_CHALLENGE_
Pictures within the data are to be left out; everything else must be reproduced exactly.

%%

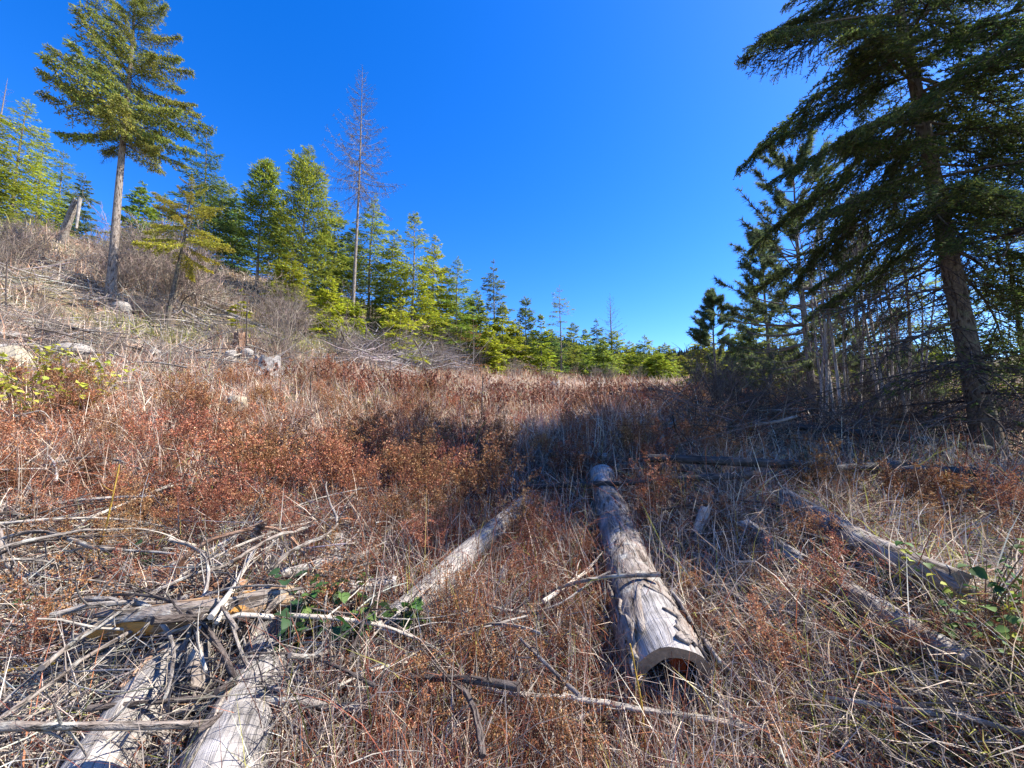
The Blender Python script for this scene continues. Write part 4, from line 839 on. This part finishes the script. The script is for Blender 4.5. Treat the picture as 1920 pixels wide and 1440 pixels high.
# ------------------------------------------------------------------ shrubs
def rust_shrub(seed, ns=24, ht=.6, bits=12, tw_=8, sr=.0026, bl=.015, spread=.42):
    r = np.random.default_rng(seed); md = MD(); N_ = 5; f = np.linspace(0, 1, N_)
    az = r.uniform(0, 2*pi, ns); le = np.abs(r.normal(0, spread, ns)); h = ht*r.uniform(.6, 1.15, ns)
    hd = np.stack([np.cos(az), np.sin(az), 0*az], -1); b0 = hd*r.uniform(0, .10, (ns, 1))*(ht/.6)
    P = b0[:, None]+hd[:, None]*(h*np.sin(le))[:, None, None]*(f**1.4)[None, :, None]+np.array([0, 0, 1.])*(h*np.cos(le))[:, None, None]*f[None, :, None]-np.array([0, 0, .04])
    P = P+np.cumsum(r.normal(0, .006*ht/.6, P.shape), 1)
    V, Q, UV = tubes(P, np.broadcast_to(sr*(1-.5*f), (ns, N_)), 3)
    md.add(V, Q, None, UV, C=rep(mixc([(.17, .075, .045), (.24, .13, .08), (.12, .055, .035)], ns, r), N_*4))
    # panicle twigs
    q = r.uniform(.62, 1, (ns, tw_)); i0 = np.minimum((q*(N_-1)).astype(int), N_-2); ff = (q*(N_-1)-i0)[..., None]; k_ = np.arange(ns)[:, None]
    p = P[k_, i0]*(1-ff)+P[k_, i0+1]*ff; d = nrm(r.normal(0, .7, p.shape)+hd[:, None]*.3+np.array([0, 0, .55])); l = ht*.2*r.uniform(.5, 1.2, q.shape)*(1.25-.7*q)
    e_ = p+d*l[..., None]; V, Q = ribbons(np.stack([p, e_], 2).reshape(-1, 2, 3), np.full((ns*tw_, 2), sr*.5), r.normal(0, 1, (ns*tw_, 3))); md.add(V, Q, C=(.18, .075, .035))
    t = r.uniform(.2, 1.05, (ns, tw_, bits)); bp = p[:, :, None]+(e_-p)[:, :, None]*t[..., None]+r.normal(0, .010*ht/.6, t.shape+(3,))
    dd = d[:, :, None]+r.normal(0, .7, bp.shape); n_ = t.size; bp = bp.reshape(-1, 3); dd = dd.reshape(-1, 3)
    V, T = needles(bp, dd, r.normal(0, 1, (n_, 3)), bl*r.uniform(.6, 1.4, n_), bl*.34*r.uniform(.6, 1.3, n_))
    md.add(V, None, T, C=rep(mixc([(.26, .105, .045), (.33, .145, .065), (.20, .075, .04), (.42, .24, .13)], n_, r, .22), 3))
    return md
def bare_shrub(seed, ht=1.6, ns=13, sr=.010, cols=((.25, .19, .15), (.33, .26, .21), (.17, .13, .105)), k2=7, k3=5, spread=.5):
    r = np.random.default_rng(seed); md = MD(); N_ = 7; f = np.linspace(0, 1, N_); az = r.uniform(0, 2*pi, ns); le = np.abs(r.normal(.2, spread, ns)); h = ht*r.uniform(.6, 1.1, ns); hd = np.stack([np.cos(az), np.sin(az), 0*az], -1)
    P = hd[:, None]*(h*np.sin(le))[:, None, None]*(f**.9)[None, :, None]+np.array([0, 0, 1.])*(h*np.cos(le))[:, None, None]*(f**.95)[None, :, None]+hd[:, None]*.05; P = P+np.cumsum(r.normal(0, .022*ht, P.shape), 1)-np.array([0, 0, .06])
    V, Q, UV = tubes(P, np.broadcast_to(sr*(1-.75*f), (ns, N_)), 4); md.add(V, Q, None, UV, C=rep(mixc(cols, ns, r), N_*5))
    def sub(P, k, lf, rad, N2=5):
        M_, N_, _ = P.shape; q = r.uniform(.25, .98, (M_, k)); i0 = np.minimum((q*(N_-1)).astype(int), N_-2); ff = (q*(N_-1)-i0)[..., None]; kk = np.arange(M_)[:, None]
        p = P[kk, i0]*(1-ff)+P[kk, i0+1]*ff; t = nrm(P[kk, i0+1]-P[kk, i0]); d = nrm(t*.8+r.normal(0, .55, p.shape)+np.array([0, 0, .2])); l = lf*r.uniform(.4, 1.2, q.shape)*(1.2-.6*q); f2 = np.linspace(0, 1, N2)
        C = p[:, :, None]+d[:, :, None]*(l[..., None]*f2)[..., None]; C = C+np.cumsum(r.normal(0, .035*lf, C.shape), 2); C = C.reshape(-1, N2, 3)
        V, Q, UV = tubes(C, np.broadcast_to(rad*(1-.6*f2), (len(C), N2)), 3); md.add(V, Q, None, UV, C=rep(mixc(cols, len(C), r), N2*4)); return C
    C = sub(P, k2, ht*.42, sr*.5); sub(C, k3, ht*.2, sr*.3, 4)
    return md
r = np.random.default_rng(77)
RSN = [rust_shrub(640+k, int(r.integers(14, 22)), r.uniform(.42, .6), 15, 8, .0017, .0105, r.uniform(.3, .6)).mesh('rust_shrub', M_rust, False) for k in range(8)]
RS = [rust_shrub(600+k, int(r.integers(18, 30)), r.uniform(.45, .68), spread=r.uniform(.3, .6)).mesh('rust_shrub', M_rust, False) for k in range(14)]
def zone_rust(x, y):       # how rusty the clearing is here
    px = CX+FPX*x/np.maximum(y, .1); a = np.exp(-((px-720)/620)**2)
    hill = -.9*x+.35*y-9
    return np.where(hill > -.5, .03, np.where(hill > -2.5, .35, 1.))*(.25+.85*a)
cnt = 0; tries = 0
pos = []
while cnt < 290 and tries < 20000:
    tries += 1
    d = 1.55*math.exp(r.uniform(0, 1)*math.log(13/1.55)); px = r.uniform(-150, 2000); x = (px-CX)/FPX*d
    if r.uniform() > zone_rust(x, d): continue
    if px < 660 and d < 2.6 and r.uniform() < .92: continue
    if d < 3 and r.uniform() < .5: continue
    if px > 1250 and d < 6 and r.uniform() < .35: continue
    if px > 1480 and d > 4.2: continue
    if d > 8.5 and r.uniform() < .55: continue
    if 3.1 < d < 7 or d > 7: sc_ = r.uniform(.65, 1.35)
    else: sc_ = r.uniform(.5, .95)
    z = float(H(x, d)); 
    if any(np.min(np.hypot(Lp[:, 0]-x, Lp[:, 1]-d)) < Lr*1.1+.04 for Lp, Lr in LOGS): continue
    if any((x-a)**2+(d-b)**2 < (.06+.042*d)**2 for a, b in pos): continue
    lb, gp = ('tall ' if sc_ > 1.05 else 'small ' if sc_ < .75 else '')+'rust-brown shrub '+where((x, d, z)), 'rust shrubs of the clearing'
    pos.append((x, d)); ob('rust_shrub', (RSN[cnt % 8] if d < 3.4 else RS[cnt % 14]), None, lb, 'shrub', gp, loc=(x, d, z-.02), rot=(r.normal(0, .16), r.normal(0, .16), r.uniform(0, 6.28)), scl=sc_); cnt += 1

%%

_RESULT OF THE EXERCISE_
The Blender Python script for this scene continues. Write part 4, from line 839 on. This part finishes the script. The script is for Blender 4.5. Treat the picture as 1920 pixels wide and 1440 pixels high.
# ------------------------------------------------------------------ shrubs
def rust_shrub(seed, ns=24, ht=.6, bits=12, tw_=8, sr=.0026, bl=.015, spread=.42):
    r = np.random.default_rng(seed); md = MD(); N_ = 5; f = np.linspace(0, 1, N_)
    az = r.uniform(0, 2*pi, ns); le = np.abs(r.normal(0, spread, ns)); h = ht*r.uniform(.6, 1.15, ns)
    hd = np.stack([np.cos(az), np.sin(az), 0*az], -1); b0 = hd*r.uniform(0, .10, (ns, 1))*(ht/.6)
    P = b0[:, None]+hd[:, None]*(h*np.sin(le))[:, None, None]*(f**1.4)[None, :, None]+np.array([0, 0, 1.])*(h*np.cos(le))[:, None, None]*f[None, :, None]-np.array([0, 0, .04])
    P = P+np.cumsum(r.normal(0, .006*ht/.6, P.shape), 1)
    V, Q, UV = tubes(P, np.broadcast_to(sr*(1-.5*f), (ns, N_)), 3)
    md.add(V, Q, None, UV, C=rep(mixc([(.17, .075, .045), (.24, .13, .08), (.12, .055, .035)], ns, r), N_*4))
    # panicle twigs
    q = r.uniform(.62, 1, (ns, tw_)); i0 = np.minimum((q*(N_-1)).astype(int), N_-2); ff = (q*(N_-1)-i0)[..., None]; k_ = np.arange(ns)[:, None]
    p = P[k_, i0]*(1-ff)+P[k_, i0+1]*ff; d = nrm(r.normal(0, .7, p.shape)+hd[:, None]*.3+np.array([0, 0, .55])); l = ht*.2*r.uniform(.5, 1.2, q.shape)*(1.25-.7*q)
    e_ = p+d*l[..., None]; V, Q = ribbons(np.stack([p, e_], 2).reshape(-1, 2, 3), np.full((ns*tw_, 2), sr*.5), r.normal(0, 1, (ns*tw_, 3))); md.add(V, Q, C=(.18, .075, .035))
    t = r.uniform(.2, 1.05, (ns, tw_, bits)); bp = p[:, :, None]+(e_-p)[:, :, None]*t[..., None]+r.normal(0, .010*ht/.6, t.shape+(3,))
    dd = d[:, :, None]+r.normal(0, .7, bp.shape); n_ = t.size; bp = bp.reshape(-1, 3); dd = dd.reshape(-1, 3)
    V, T = needles(bp, dd, r.normal(0, 1, (n_, 3)), bl*r.uniform(.6, 1.4, n_), bl*.34*r.uniform(.6, 1.3, n_))
    md.add(V, None, T, C=rep(mixc([(.26, .105, .045), (.33, .145, .065), (.20, .075, .04), (.42, .24, .13)], n_, r, .22), 3))
    return md
def bare_shrub(seed, ht=1.6, ns=13, sr=.010, cols=((.25, .19, .15), (.33, .26, .21), (.17, .13, .105)), k2=7, k3=5, spread=.5):
    r = np.random.default_rng(seed); md = MD(); N_ = 7; f = np.linspace(0, 1, N_); az = r.uniform(0, 2*pi, ns); le = np.abs(r.normal(.2, spread, ns)); h = ht*r.uniform(.6, 1.1, ns); hd = np.stack([np.cos(az), np.sin(az), 0*az], -1)
    P = hd[:, None]*(h*np.sin(le))[:, None, None]*(f**.9)[None, :, None]+np.array([0, 0, 1.])*(h*np.cos(le))[:, None, None]*(f**.95)[None, :, None]+hd[:, None]*.05; P = P+np.cumsum(r.normal(0, .022*ht, P.shape), 1)-np.array([0, 0, .06])
    V, Q, UV = tubes(P, np.broadcast_to(sr*(1-.75*f), (ns, N_)), 4); md.add(V, Q, None, UV, C=rep(mixc(cols, ns, r), N_*5))
    def sub(P, k, lf, rad, N2=5):
        M_, N_, _ = P.shape; q = r.uniform(.25, .98, (M_, k)); i0 = np.minimum((q*(N_-1)).astype(int), N_-2); ff = (q*(N_-1)-i0)[..., None]; kk = np.arange(M_)[:, None]
        p = P[kk, i0]*(1-ff)+P[kk, i0+1]*ff; t = nrm(P[kk, i0+1]-P[kk, i0]); d = nrm(t*.8+r.normal(0, .55, p.shape)+np.array([0, 0, .2])); l = lf*r.uniform(.4, 1.2, q.shape)*(1.2-.6*q); f2 = np.linspace(0, 1, N2)
        C = p[:, :, None]+d[:, :, None]*(l[..., None]*f2)[..., None]; C = C+np.cumsum(r.normal(0, .035*lf, C.shape), 2); C = C.reshape(-1, N2, 3)
        V, Q, UV = tubes(C, np.broadcast_to(rad*(1-.6*f2), (len(C), N2)), 3); md.add(V, Q, None, UV, C=rep(mixc(cols, len(C), r), N2*4)); return C
    C = sub(P, k2, ht*.42, sr*.5); sub(C, k3, ht*.2, sr*.3, 4)
    return md
r = np.random.default_rng(77)
RSN = [rust_shrub(640+k, int(r.integers(14, 22)), r.uniform(.42, .6), 15, 8, .0017, .0105, r.uniform(.3, .6)).mesh('rust_shrub', M_rust, False) for k in range(8)]
RS = [rust_shrub(600+k, int(r.integers(18, 30)), r.uniform(.45, .68), spread=r.uniform(.3, .6)).mesh('rust_shrub', M_rust, False) for k in range(14)]
def zone_rust(x, y):       # how rusty the clearing is here
    px = CX+FPX*x/np.maximum(y, .1); a = np.exp(-((px-720)/620)**2)
    hill = -.9*x+.35*y-9
    return np.where(hill > -.5, .03, np.where(hill > -2.5, .35, 1.))*(.25+.85*a)
cnt = 0; tries = 0
pos = []
while cnt < 290 and tries < 20000:
    tries += 1
    d = 1.55*math.exp(r.uniform(0, 1)*math.log(13/1.55)); px = r.uniform(-150, 2000); x = (px-CX)/FPX*d
    if r.uniform() > zone_rust(x, d): continue
    if px < 660 and d < 2.6 and r.uniform() < .92: continue
    if d < 3 and r.uniform() < .5: continue
    if px > 1250 and d < 6 and r.uniform() < .35: continue
    if px > 1480 and d > 4.2: continue
    if d > 8.5 and r.uniform() < .55: continue
    if 3.1 < d < 7 or d > 7: sc_ = r.uniform(.65, 1.35)
    else: sc_ = r.uniform(.5, .95)
    z = float(H(x, d)); 
    if any(np.min(np.hypot(Lp[:, 0]-x, Lp[:, 1]-d)) < Lr*1.1+.04 for Lp, Lr in LOGS): continue
    if any((x-a)**2+(d-b)**2 < (.06+.042*d)**2 for a, b in pos): continue
    lb, gp = ('tall ' if sc_ > 1.05 else 'small ' if sc_ < .75 else '')+'rust-brown shrub '+where((x, d, z)), 'rust shrubs of the clearing'
    pos.append((x, d)); ob('rust_shrub', (RSN[cnt % 8] if d < 3.4 else RS[cnt % 14]), None, lb, 'shrub', gp, loc=(x, d, z-.02), rot=(r.normal(0, .16), r.normal(0, .16), r.uniform(0, 6.28)), scl=sc_); cnt += 1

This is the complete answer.